Though this extended work was widely criticized for clumsy lyrics (what did you expect from the guy who wrote "Bip Bop"?) and tedious instrumental passages, the oratorio had its moments. Taken as individual songs, such pieces as "Do You Know Who You Are?" and "Born in Liverpool" were among the most inspired and intricate melodies McCartney had hatched since John said "I want a divorce." They offered some indication that The Cute One had been bottling up some of his musical sophistication, and that a more ambitious form could pull it out of him.

Well, if there's a great classical composer hiding behind Paulie's smiling facade, it doesn't come out to play on Standing Stone. A symphonic work commissioned by EMI--kinda like ABC "commissioning" Peter Jennings to read the news--for its centennial celebration, Standing Stone fancies itself a symphonic poem, using instrumental and choral coloring to convey the life of ancient Celtic man. In the sense that much of Standing Stone is boring, repetitious and simple-minded, it succeeds.

The beginning of the first movement sounds like Sgt. Pepper's opening orchestral warm-up stretched out for five minutes and propelled by out-of-time whacks on a timpani. You keep waiting for McCartney to put his own melodic stamp on the proceedings, but in his effort to be serious, he's denied the exuberance that carried him through even his weakest recordings. Despite the flawless work of the London Symphony Orchestra, it all comes off like second-rate John Williams. Golden slumbers, indeed.
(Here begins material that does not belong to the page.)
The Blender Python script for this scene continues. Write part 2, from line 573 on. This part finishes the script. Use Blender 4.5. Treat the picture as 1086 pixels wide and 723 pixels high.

The sad fact is that McCartney experimented with classical motifs much more successfully his first time out, back in 1966 with "Love in the Open Air," from The Family Way soundtrack. But back then, he was collaborating with George Martin, just as he collaborated with Carl Davis for The Liverpool Oratorio. And if we've learned anything about McCartney over the years, it's that he doesn't work well alone.